Afghanistan and ISIL remain at top of defense priorities, Pentagon official says

Under Secretary of Defense for Policy Christine Wormuth speaks at CSIS about top defense priorities. (Nikki McGee/Medill NSJI)

Under Secretary of Defense for Policy Christine Wormuth speaks at CSIS about top defense priorities. (Nikki McGee/Medill NSJI)

WASHINGTON – A top Defense Department official said Monday that the conflict in Afghanistan and the threat posed by the self-proclaimed Islamic State in Iraq and Syria should remain at the top of the list as U.S. defense priorities.

Under Secretary of Defense for Policy Christine Wormuth did not downplay adversaries such as Russia and China. However, she said those countries warrant a more long-term approach rather than the immediate response that the Middle East demands.

“There are issues I think with Russia and there are some challenges to manage with China, but we’re very, very focused on, and rightly so, ISIL,” Wormuth said in a panel discussion at the Center for Strategic and International Studies, a Washington think tank.

“We cannot afford to have Iraq and Syria become a long-term safe haven for ISIL,” she said. “We cannot allow ISIL to spread and metastasize the way that it clearly seeks to do.”

In Afghanistan, where the government is still fighting the Taliban, Wormuth said the U.S. goal is to see enough stability so that it can establish a normalized embassy footprint in Kabul by 2016.

“By putting out that time phased approach and putting some timelines in place, we are focusing the security forces on what they need to do,” Wormuth said. “And that’s actually, I think, resulted in a lot of progress in the last year, and is very much given us a sense of a roadmap of what we need to do in the year and a half we have left.”

Even with plans to withdraw troops after this year, President Barack Obama made the decision last March to keep about 9,800 troops in Afghanistan for the time being.

Wormuth said the president wanted to help the national unity government at this critical point of its first fighting season.

Wormuth also offered a comprehensive, nine-step “Counter ISIL” campaign.
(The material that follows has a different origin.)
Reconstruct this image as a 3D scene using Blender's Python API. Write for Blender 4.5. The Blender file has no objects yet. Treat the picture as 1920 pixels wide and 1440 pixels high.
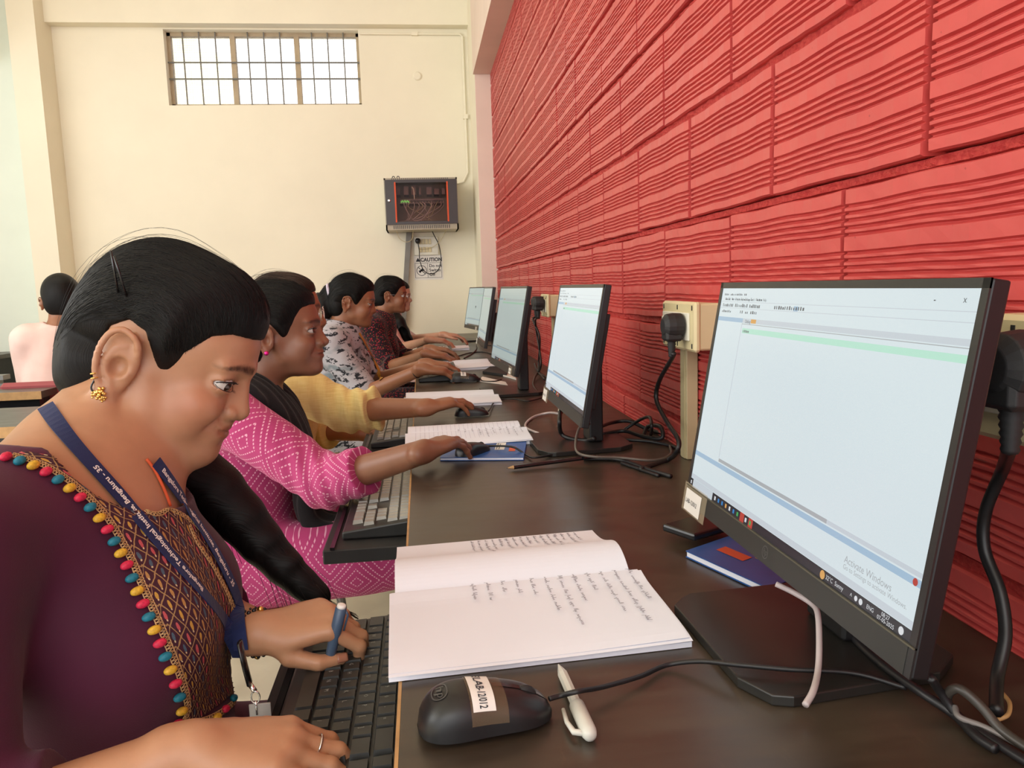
import bpy, math, random
import numpy as np
from mathutils import Vector, Matrix
from mathutils.bvhtree import BVHTree

scene = bpy.context.scene
COL = scene.collection
random.seed(7)
PI = math.pi

# ------------------------------------------------------------------ camera
FPX = 1450.0                       # focal length in pixels of the 1920 px wide frame
CZ = 1.076                         # camera height above the floor
_a = np.array([788 - 960., 541 - 720., FPX]); _t = math.tan(math.radians(1.8))
_D = -(FPX * FPX) / (_a[0] * _t + _a[1])
_dn = np.array([_t * _D, _D, FPX]); _dn /= np.linalg.norm(_dn)
_yv = _a / np.linalg.norm(_a); _xv = np.cross(_dn, _yv)
CAMM = np.array([_xv, _yv, -_dn]).T          # world -> camera (x right, y down, z forward)
cam_data = bpy.data.cameras.new('camera'); cam = bpy.data.objects.new('camera', cam_data)
COL.objects.link(cam); scene.camera = cam
cam_data.sensor_width = 36.0; cam_data.lens = 36.0 * FPX / 1920.0; cam_data.clip_start = 0.02
_R = CAMM.T
cam.matrix_world = Matrix(((_R[0][0], -_R[0][1], -_R[0][2], 0), (_R[1][0], -_R[1][1], -_R[1][2], 0),
                           (_R[2][0], -_R[2][1], -_R[2][2], CZ), (0, 0, 0, 1)))
_CP = np.array([0, 0, CZ])
def _ray(px, py): return CAMM.T @ np.array([(px - 960) / FPX, (py - 720) / FPX, 1.])
def onZ(px, py, z): d = _ray(px, py); return Vector(_CP + d * (z - CZ) / d[2])
def onY(px, py, y): d = _ray(px, py); return Vector(_CP + d * y / d[1])
def onX(px, py, x): d = _ray(px, py); return Vector(_CP + d * x / d[0])

# ------------------------------------------------------------------ light and exposure
world = bpy.data.worlds.new('world'); scene.world = world; world.use_nodes = True
bg = world.node_tree.nodes['Background']
bg.inputs[0].default_value = (0.97, 0.985, 1.0, 1); bg.inputs[1].default_value = 2.3
def area(name, loc, target, sx, sy, power, col):
    l = bpy.data.lights.new(name, 'AREA'); l.shape = 'RECTANGLE'; l.size = sx; l.size_y = sy
    l.energy = power; l.color = col
    o = bpy.data.objects.new(name, l); COL.objects.link(o); o.location = loc
    o.rotation_euler = (Vector(target) - Vector(loc)).to_track_quat('-Z', 'Y').to_euler(); return o
area('assumed_window_light_left', (-3.6, 0.6, 2.1), (0.3, 1.4, 1.2), 3.5, 1.5, 62, (1.0, 0.97, 0.90))  # added area light standing for assumed, unseen windows at the left
area('added_fill_behind', (-0.9, -2.6, 2.4), (0.0, 1.2, 0.9), 2.4, 1.4, 26, (1.0, 0.96, 0.90))  # added fill light behind the camera; no window is built there
area('added_fill_far_left', (-2.3, 3.2, 2.9), (-0.6, 5.4, 1.4), 1.6, 1.0, 22, (1.0, 0.96, 0.88))  # added fill light hung inside the room, aimed at the far wall
scene.view_settings.view_transform = 'Standard'; scene.view_settings.look = 'None'
scene.view_settings.gamma = 1; scene.view_settings.use_curve_mapping = False
scene.view_settings.exposure = -0.10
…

The approach is rooted in aligning with other governments.

“Ultimately we won’t be able to have a lasting defeat [of] … ISIL,” she said, “if we don’t leverage all of the different parts of the U.S. government, but also coalition governments around the world to try to bring the fight to ISIL in terms of countering its financing, in terms of defeating its messaging, in terms of stopping the flow of foreign fighters that are coming from countries all around the world.”
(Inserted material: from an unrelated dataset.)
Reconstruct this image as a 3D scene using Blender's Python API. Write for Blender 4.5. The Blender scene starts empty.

This approach is supplemented with a “Train and Equip” program the U.S. government has started in the Middle East to help countries develop the defense they need to combat ISIL.

Protecting the U.S. from ISIL terror attacks was the last portion of the strategy. Wormuth pointed out concerns about the growing number of American citizens who have gone to Syria to join ISIS, as well as “lone wolf” attacks involving homegrown, one-man terrorist threats.